Hurricane Summer is a beautiful and devastating coming of age story
By Sabrina Reed
Hurricane Summer by Asha Bromfield is a devastating read.
Bromfield’s descriptions are lush and lovely as Tilla learns about Jamaica, her father’s home and the island on which he spends the majority of his time away from the family he’d made in Canada. But the story is heavy, exploring topics of neglect, colorism, classism, abuse, misogyny, and assault. This is the kind of coming-of-age narrative that lingers in the reality of the inevitable heartbreak and loss that comes with growing up.
Tilla is a teenage girl on the verge of womanhood. She’s the daughter of two estranged parents who’s aware of their failing marriage more than her sister Mia. She carries the burden of her father’s shortcomings and her mother’s inability to let him go.
It lives inside her, playing on her self-worth and identity in ways that see her giving pieces of herself away in the hopes she won’t lose the people who are supposed to care about her, or at least say they do.
Bromfield rarely lets the reader stay content. Though there is romance in Hurricane Summer, it’s not a romance. The island of Jamaica isn’t romanticized despite the beautiful descriptions of the island’s forests, natural waterfalls, jewel-toned fruits, and the sunkissed skin of its inhabitants which ranges from the gold of honey to the jet of midnight.
Tilla is in paradise, but she isn’t on vacation. Her family treats her like an unwelcome guest, and she’s reminded tirelessly of how she doesn’t belong and of how privileged she is. In their eyes, with exception of her cousin Andre, it seems she can do no right. And, she is left at their mercy in her father’s absence.
Even her romantic and sexual awakening is made difficult, as her relationship with Hessan comes with the complications of his promise to her cousin Diana.
Tilla is swept up in the newness of touch and emotion. Her attraction is intoxicating and heady to the point of trusting too fast, too soon. She falls at a rate that will end in her crash landing back to earth dealing with the consequences of her decisions and those made by the people around her.
She also wrestles with ownership of her body and her words. So used to biting her tongue and keeping the peace, Tilla spends the entirety of Hurricane Summer finding her voice. The wounds her family’s words leave behind push her to speak up for herself over and over again, resulting in confrontations with even her father on more than one occasion.
The more Tilla is hurt, the more she realizes that people do and say what they want, taking whatever they want no matter who it hurts. And so, she fights back. Literally and figuratively. Against her family and Hessan, and their assumptions about her which includes the assault she experienced at the hands of Jahvan which is twisted into a tryst used to shame her.
Hurricane Summer is about resilience in the face of incredible loss. The loss of innocence, of personhood, of self.
Life is continuous death and resurrection, desolation and reconstruction. That’s the heart of Bromfield’s story.
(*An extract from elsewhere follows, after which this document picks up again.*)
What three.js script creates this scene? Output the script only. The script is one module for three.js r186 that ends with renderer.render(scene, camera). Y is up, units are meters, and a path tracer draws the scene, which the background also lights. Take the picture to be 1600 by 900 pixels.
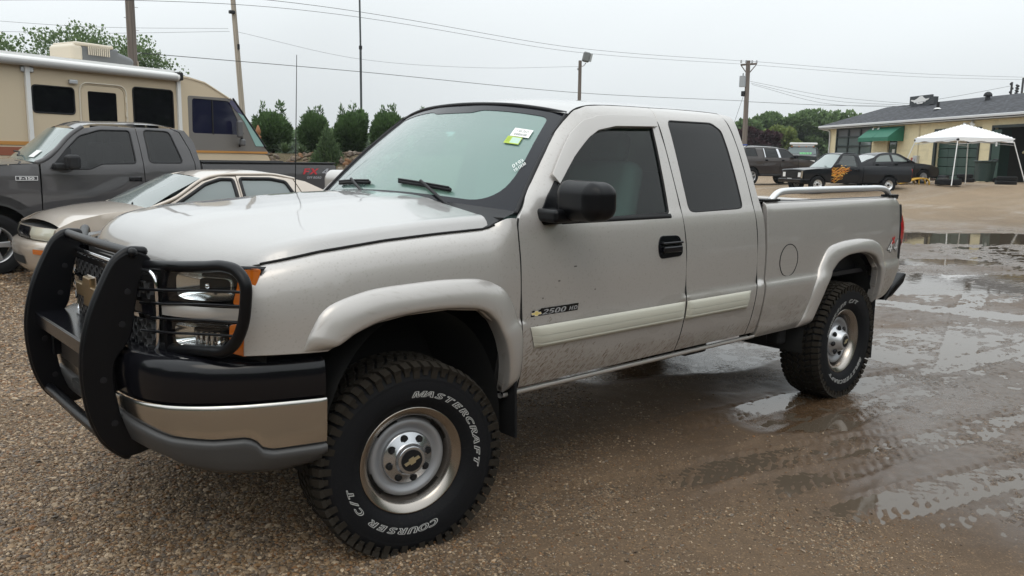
import * as THREE from 'three';
import { RoundedBoxGeometry } from 'three/addons/geometries/RoundedBoxGeometry.js';
import { mergeGeometries } from 'three/addons/utils/BufferGeometryUtils.js';

// ---------------------------------------------------------------- camera, sky, sun, exposure
const scene = new THREE.Scene();
const camera = new THREE.PerspectiveCamera(38.85, 16 / 9, 0.05, 900);
camera.position.set(-1.8523, 1.6333, 3.6173);
camera.matrixAutoUpdate = true;
{
  const right = new THREE.Vector3(0.74699, 0.01802, 0.66459), up = new THREE.Vector3(0.0915, 0.98733, -0.12962), back = new THREE.Vector3(-0.65851, 0.15763, 0.73588);
  camera.setRotationFromMatrix(new THREE.Matrix4().makeBasis(right, up, back));
}
camera.updateMatrixWorld();
scene.add(camera);

let seed = 20240611;
const rnd = () => { seed = (seed * 1664525 + 1013904223) >>> 0; return seed / 4294967296; };
const rr = (a, b) => a + (b - a) * rnd();
const clamp = (x, a = 0, b = 1) => Math.min(b, Math.max(a, x));
const lerp = (a, b, t) => a + (b - a) * t;
const sstep = (a, b, x) => { const t = clamp((x - a) / (b - a)); return t * t * (3 - 2 * t); };
const hash = (x, y) => { let h = (Math.imul(x | 0, 374761393) + Math.imul(y | 0, 668265263)) | 0; h = Math.imul(h ^ (h >>> 13), 1274126177); return ((h ^ (h >>> 16)) >>> 0) / 4294967296; };
const vnoise = (x, y) => {
  const xi = Math.floor(x), yi = Math.floor(y), u = x - xi, v = y - yi, a = u * u * (3 - 2 * u), b = v * v * (3 - 2 * v);
  return lerp(lerp(hash(xi, yi), hash(xi + 1, yi), a), lerp(hash(xi, yi + 1), hash(xi + 1, yi + 1), a), b);
};
const fbm = (x, y, o = 4) => { let s = 0, a = 0.5, n = 0; for (let i = 0; i < o; i++) { s += a * vnoise(x, y); n += a; x = x * 2.03 + 17.1; y = y * 2.03 + 9.7; a *= 0.5; } return s / n; };

{ // overcast rain sky: pale and slightly blue near the horizon, three times brighter overhead, faint cloud mottling
  const W = 512, H = 256, d = new Float32Array(W * H * 4);
  for (let j = 0; j < H; j++) {
    const el = (j + 0.5) / H * Math.PI - Math.PI / 2;
    for (let i = 0; i < W; i++) {
      const az = i / W * Math.PI * 2, s = Math.max(0, Math.sin(el));
      const m = 0.89 + 0.22 * fbm(3 + 3.0 * Math.cos(az) * Math.cos(el) + 5 * s, 7 + 2.2 * Math.sin(az) * Math.cos(el), 4);
      const L = (0.70 + 0.26 * Math.min(1, s * 2.5) + 0.88 * Math.pow(s, 1.1)) * m * (1 + .075 * Math.cos(az - Math.PI + 1.75));
      const k = (j * W + i) * 4;
      d[k] = L * 0.945; d[k + 1] = L * 1.0; d[k + 2] = L * 1.025; d[k + 3] = 1;
    }
  }
  const t = new THREE.DataTexture(d, W, H, THREE.RGBAFormat, THREE.FloatType);
  t.mapping = THREE.EquirectangularReflectionMapping; t.magFilter = THREE.LinearFilter; t.minFilter = THREE.LinearFilter; t.needsUpdate = true;
  scene.background = t; scene.environment = t;
}
const sun = new THREE.DirectionalLight(0xfff4e4, 0.6);
sun.position.set(-14, 30, 16); sun.target.position.set(1, 0, 0);
sun.castShadow = true; sun.shadow.radius = 60; sun.shadow.mapSize.set(2048, 2048);
Object.assign(sun.shadow.camera, { left: -30, right: 30, top: 30, bottom: -30, near: 1, far: 90 });
scene.add(sun, sun.target);
const EXPOSURE = 1.0;

// ---------------------------------------------------------------- helpers
const names = {};
const numbered = (n) => { const k = names[n] = (names[n] ?? -1) + 1; return k ? n + '_' + String(k).padStart(3, '0') : n; };
function shade(o) { o.traverse((m) => { if (m.isMesh) { m.castShadow = true; m.receiveShadow = true; } }); return o; }
function tag(o, label, category, group, kind) {
  if (label) o.userData.label = label;
  if (category) o.userData.category = category;
  if (group) o.userData.group = group;
  if (kind) o.userData.kind = kind;
  return o;
}
function thing(name, label, category, pos = [0, 0, 0], turn = 0, group) {
  const o = new THREE.Group(); o.name = numbered(name); o.position.set(...pos); o.rotation.y = turn;
  scene.add(o); return tag(o, label, category, group);
}
function clean(g) {
  if (g.index === null) { const n = g.attributes.position.count, a = new Uint32Array(n); for (let i = 0; i < n; i++) a[i] = i; g.setIndex(new THREE.BufferAttribute(a, 1)); }
  const p = g.attributes.position.count;
  if (!g.attributes.uv) g.setAttribute('uv', new THREE.BufferAttribute(new Float32Array(p * 2), 2));
  if (!g.attributes.normal) g.computeVertexNormals();
  for (const k of Object.keys(g.attributes)) if (!['position', 'normal', 'uv'].includes(k)) g.deleteAttribute(k);
  g.morphAttributes = {}; g.clearGroups();
  return g;
}
const join = (gs) => { gs = [].concat(gs).flat(3).filter(Boolean).map(clean); return gs.length === 1 ? gs[0] : mergeGeometries(gs); };
function part(parent, name, geos, mat, label) {
  const m = new THREE.Mesh(join(geos), mat); m.name = name; m.castShadow = m.receiveShadow = true;
  if (label) m.userData.label = label;
  parent.add(m); return m;
}
function each(parent, name, geos, mat, label) { return geos.map((g) => part(parent, name, g, mat, label)); }
function solo(name, geos, mat, label, category, group, kind) {   // a thing, or a piece of the setting, that is one mesh
  const m = part(scene, numbered(name), geos, mat); return tag(m, label, category, group, kind);
}
function mirror(g) {                                               // the same piece on the other side (z -> -z)
  g = g.clone(); const p = g.attributes.position, n = g.attributes.normal;
  for (let i = 0; i < p.count; i++) { p.setZ(i, -p.getZ(i)); if (n) n.setZ(i, -n.getZ(i)); }
  const x = g.index; if (x) for (let i = 0; i < x.count; i += 3) { const a = x.getX(i); x.setX(i, x.getX(i + 1)); x.setX(i + 1, a); }
  return g;
}
const V = (x, y, z) => new THREE.Vector3(x, y, z);
const mv = (g, x, y, z) => g.translate(x, y, z);
const rot = (g, x, y, z) => { if (x) g.rotateX(x); if (y) g.rotateY(y); if (z) g.rotateZ(z); return g; };
const box = (w, h, d, x = 0, y = 0, z = 0) => mv(new THREE.BoxGeometry(w, h, d), x, y, z);
const rbox = (w, h, d, r, x = 0, y = 0, z = 0, s = 2) => mv(new RoundedBoxGeometry(w, h, d, s, Math.min(r, w / 2.01, h / 2.01, d / 2.01)), x, y, z);
const cyl = (r0, r1, h, n = 20) => new THREE.CylinderGeometry(r0, r1, h, n);
function bar(a, b, r, n = 10, r2 = r) {
  const A = V(...a), B = V(...b), g = cyl(r2, r, A.distanceTo(B), n);
  g.applyQuaternion(new THREE.Quaternion().setFromUnitVectors(V(0, 1, 0), B.clone().sub(A).normalize()));
  const m = A.add(B).multiplyScalar(0.5); return mv(g, m.x, m.y, m.z);
}
function tube(pts, r, seg = 40, n = 10, closed = false, ten = 0.5) {
  const c = new THREE.CatmullRomCurve3(pts.map((p) => V(...p)), closed, 'centripetal', ten);
  const gs = [new THREE.TubeGeometry(c, seg, r, n, closed)];
  if (!closed) for (const p of [pts[0], pts[pts.length - 1]]) gs.push(mv(new THREE.SphereGeometry(r, n, 6), ...p));
  return gs;
}
function shapeOf(pts) { return new THREE.Shape(pts.map((p) => new THREE.Vector2(p[0], p[1]))); }
function extrude(pts, depth, bevel = 0, holes = [], seg = 2) {
  const s = shapeOf(pts); for (const h of holes) s.holes.push(new THREE.Path(h.map((p) => new THREE.Vector2(p[0], p[1]))));
  return new THREE.ExtrudeGeometry(s, { depth, bevelEnabled: bevel > 0, bevelSize: bevel, bevelThickness: bevel, bevelSegments: seg, curveSegments: 12, bevelOffset: -bevel });
}
const lathe = (pts, n = 64) => new THREE.LatheGeometry(pts.map((p) => new THREE.Vector2(p[0], p[1])), n);
function smoothPath(pts, n, closed = false) {
  const c = new THREE.CatmullRomCurve3(pts.map((p) => V(p[0], p[1], p[2] || 0)), closed, 'centripetal');
  return c.getSpacedPoints(n).slice(0, closed ? n : n + 1).map((p) => [p.x, p.y, p.z]);
}
function rounded(pts, r, n = 5) {                                  // polygon with its corners rounded off
  const out = [], N = pts.length;
  for (let i = 0; i < N; i++) {
    const p = pts[i], a = pts[(i + N - 1) % N], b = pts[(i + 1) % N], R = p[2] ?? r;
    const la = Math.hypot(a[0] - p[0], a[1] - p[1]), lb = Math.hypot(b[0] - p[0], b[1] - p[1]);
    const ra = Math.min(R, la * 0.48), rb = Math.min(R, lb * 0.48);
    const A = [lerp(p[0], a[0], ra / la), lerp(p[1], a[1], ra / la)], B = [lerp(p[0], b[0], rb / lb), lerp(p[1], b[1], rb / lb)];
    for (let k = 0; k <= n; k++) { const t = k / n, u = 1 - t; out.push([u * u * A[0] + 2 * u * t * p[0] + t * t * B[0], u * u * A[1] + 2 * u * t * p[1] + t * t * B[1]]); }
  }
  return out;
}
const interp = (T, x) => {                                         // piecewise linear table [[x, y], ...]
  if (x <= T[0][0]) return T[0][1];
  for (let i = 1; i < T.length; i++) if (x <= T[i][0]) { const t = (x - T[i - 1][0]) / (T[i][0] - T[i - 1][0]); return lerp(T[i - 1][1], T[i][1], t); }
  return T[T.length - 1][1];
};
const area = (p) => { let s = 0; for (let i = 0; i < p.length; i++) { const a = p[i], b = p[(i + 1) % p.length]; s += a[0] * b[1] - b[0] * a[1]; } return s / 2; };
const ccw = (p) => (area(p) < 0 ? p.slice().reverse() : p);
const inside = (p, x, y) => { let c = false; for (let i = 0, j = p.length - 1; i < p.length; j = i++) { const a = p[i], b = p[j]; if ((a[1] > y) !== (b[1] > y) && x < (b[0] - a[0]) * (y - a[1]) / (b[1] - a[1]) + a[0]) c = !c; } return c; };
function offsetPoly(p, d) {                                        // d > 0 shrinks a ccw polygon
  const N = p.length, out = [];
  for (let i = 0; i < N; i++) {
    const a = p[(i + N - 1) % N], b = p[i], c = p[(i + 1) % N];
    const n1 = [-(b[1] - a[1]), b[0] - a[0]], n2 = [-(c[1] - b[1]), c[0] - b[0]], l1 = Math.hypot(...n1) || 1, l2 = Math.hypot(...n2) || 1;
    let nx = n1[0] / l1 + n2[0] / l2, ny = n1[1] / l1 + n2[1] / l2; const l = Math.hypot(nx, ny) || 1, k = 1 / Math.max(0.5, l / 2); nx /= l; ny /= l;
    out.push([b[0] + nx * d * k, b[1] + ny * d * k]);
  }
  return out;
}
function dense(p, s) { const out = []; for (let i = 0; i < p.length; i++) { const a = p[i], b = p[(i + 1) % p.length], l = Math.hypot(b[0] - a[0], b[1] - a[1]); if (l < 1e-5) continue; const n = Math.max(1, Math.ceil(l / s)); for (let k = 0; k < n; k++) out.push([lerp(a[0], b[0], k / n), lerp(a[1], b[1], k / n)]); } return out; }
function delaunay(P) {
  let x0 = 1e9, x1 = -1e9, y0 = 1e9, y1 = -1e9; for (const p of P) { x0 = Math.min(x0, p[0]); x1 = Math.max(x1, p[0]); y0 = Math.min(y0, p[1]); y1 = Math.max(y1, p[1]); }
  const m = Math.max(x1 - x0, y1 - y0) * 20, cx = (x0 + x1) / 2, cy = (y0 + y1) / 2, n = P.length;
  const Q = P.map((p) => [p[0] + (hash(p[0] * 91357, p[1] * 7717) - 0.5) * 2e-5, p[1] + (hash(p[1] * 31357, p[0] * 9717) - 0.5) * 2e-5]).concat([[cx - m, cy - m], [cx + m, cy - m], [cx, cy + m]]);
  const mk = (a, b, c) => { const [ax, ay] = Q[a], [bx, by] = Q[b], [dx, dy] = Q[c], d = 2 * (ax * (by - dy) + bx * (dy - ay) + dx * (ay - by)), A = ax * ax + ay * ay, B = bx * bx + by * by, C = dx * dx + dy * dy; const ux = (A * (by - dy) + B * (dy - ay) + C * (ay - by)) / d, uy = (A * (dx - bx) + B * (ax - dx) + C * (bx - ax)) / d; return [a, b, c, ux, uy, (ax - ux) ** 2 + (ay - uy) ** 2]; };
  const order = [...Array(n).keys()].sort((a, b) => Q[a][0] - Q[b][0]);
  let open = [mk(n, n + 1, n + 2)]; const done = [];
  for (const i of order) {                                         // swept in x, so finished triangles leave the list
    const [x, y] = Q[i], E = new Map(), keep = [];
    for (const t of open) {
      const dx = x - t[3], dy = y - t[4];
      if (dx > 0 && dx * dx > t[5]) { done.push(t); continue; }
      if (dx * dx + dy * dy < t[5]) for (const [a, b] of [[t[0], t[1]], [t[1], t[2]], [t[2], t[0]]]) { const r = b * 100003 + a; if (E.has(r)) E.delete(r); else E.set(a * 100003 + b, [a, b]); }
      else keep.push(t);
    }
    open = keep; for (const [a, b] of E.values()) open.push(mk(a, b, i));
  }
  return done.concat(open).filter((t) => t[0] < n && t[1] < n && t[2] < n);
}
const UV0 = (a, b) => [a, b];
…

One that’s filled with breathtaking moments of self-actualization, kindness, and care. As well as devastating realizations including the rot that lives inside of people that can only be fixed by them.
Tilla’s family dynamics are steeped in colorism and misogyny. Their treatment of others lies within who they deem worthy of both respect and a chance at getting further in life.
Andre is held back because his skin is dark and they refuse to see the beauty in it and the talent in him. Tilla is repeatedly referred to as a s**t and a w***e, labels that are put upon her for being a girl growing into a woman. It is unquestioned by those who do not see her for herself and that includes her father, whose double life doesn’t keep him from casting his own stones or making judgments.
Hurricane Summer is as unsettling as youth ripped away by life. It’s cruel. Not endlessly so but there nonetheless. It’s a storm of a novel with a calming eye that passes over its protagonist long enough for her to see who she is becoming and to know that everything isn’t alright, but she’ll be okay.
Tilla also learns that as selfish as living can be, everything is not about her even if it does involve her. That there is the room she needs to make for her own flaws and the flaws of others whilst still using her voice and doing what she needs to take care of herself. In that, there is beauty even in the devastation of the summer that took from Tilla as much as it gave.
Bromfield’s debut takes a hard look at the way girls are treated as they mature and the pieces of themselves they lose as they transition into womanhood. Her story refuses to relent because it is the story of a girl who perseveres despite all that has been done to her and all that may come in the future.